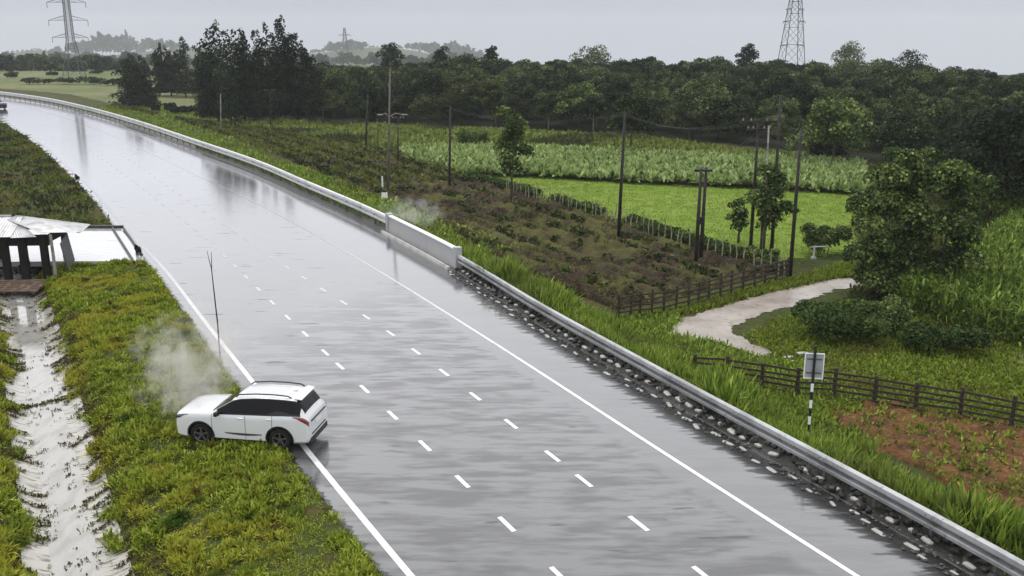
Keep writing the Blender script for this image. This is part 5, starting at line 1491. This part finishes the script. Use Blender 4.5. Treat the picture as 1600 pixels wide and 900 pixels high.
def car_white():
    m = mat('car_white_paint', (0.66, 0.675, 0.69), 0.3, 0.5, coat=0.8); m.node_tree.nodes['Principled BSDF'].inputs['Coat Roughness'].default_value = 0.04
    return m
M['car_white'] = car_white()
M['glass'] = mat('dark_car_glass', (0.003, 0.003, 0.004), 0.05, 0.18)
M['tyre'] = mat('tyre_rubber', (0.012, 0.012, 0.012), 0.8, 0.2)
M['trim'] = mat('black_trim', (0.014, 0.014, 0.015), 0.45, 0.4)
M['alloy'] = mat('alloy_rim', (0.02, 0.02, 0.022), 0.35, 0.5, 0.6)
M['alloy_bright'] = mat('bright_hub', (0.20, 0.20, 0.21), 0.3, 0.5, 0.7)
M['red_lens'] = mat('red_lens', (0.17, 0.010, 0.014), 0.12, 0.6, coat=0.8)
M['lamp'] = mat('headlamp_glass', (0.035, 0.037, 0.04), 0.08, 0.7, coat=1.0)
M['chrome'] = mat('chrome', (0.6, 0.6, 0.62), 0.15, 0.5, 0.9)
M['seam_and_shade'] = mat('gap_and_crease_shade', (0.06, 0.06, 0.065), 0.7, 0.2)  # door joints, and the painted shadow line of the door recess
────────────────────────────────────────
Leave out the pictures and copy the rest of the material above exactly.

Keep writing the Blender script for this image. This is part 5, starting at line 1491. This part finishes the script. Use Blender 4.5. Treat the picture as 1600 pixels wide and 900 pixels high.
def car_white():
    m = mat('car_white_paint', (0.66, 0.675, 0.69), 0.3, 0.5, coat=0.8); m.node_tree.nodes['Principled BSDF'].inputs['Coat Roughness'].default_value = 0.04
    return m
M['car_white'] = car_white()
M['glass'] = mat('dark_car_glass', (0.003, 0.003, 0.004), 0.05, 0.18)
M['tyre'] = mat('tyre_rubber', (0.012, 0.012, 0.012), 0.8, 0.2)
M['trim'] = mat('black_trim', (0.014, 0.014, 0.015), 0.45, 0.4)
M['alloy'] = mat('alloy_rim', (0.02, 0.02, 0.022), 0.35, 0.5, 0.6)
M['alloy_bright'] = mat('bright_hub', (0.20, 0.20, 0.21), 0.3, 0.5, 0.7)
M['red_lens'] = mat('red_lens', (0.17, 0.010, 0.014), 0.12, 0.6, coat=0.8)
M['lamp'] = mat('headlamp_glass', (0.035, 0.037, 0.04), 0.08, 0.7, coat=1.0)
M['chrome'] = mat('chrome', (0.6, 0.6, 0.62), 0.15, 0.5, 0.9)
M['seam_and_shade'] = mat('gap_and_crease_shade', (0.06, 0.06, 0.065), 0.7, 0.2)  # door joints, and the painted shadow line of the door recess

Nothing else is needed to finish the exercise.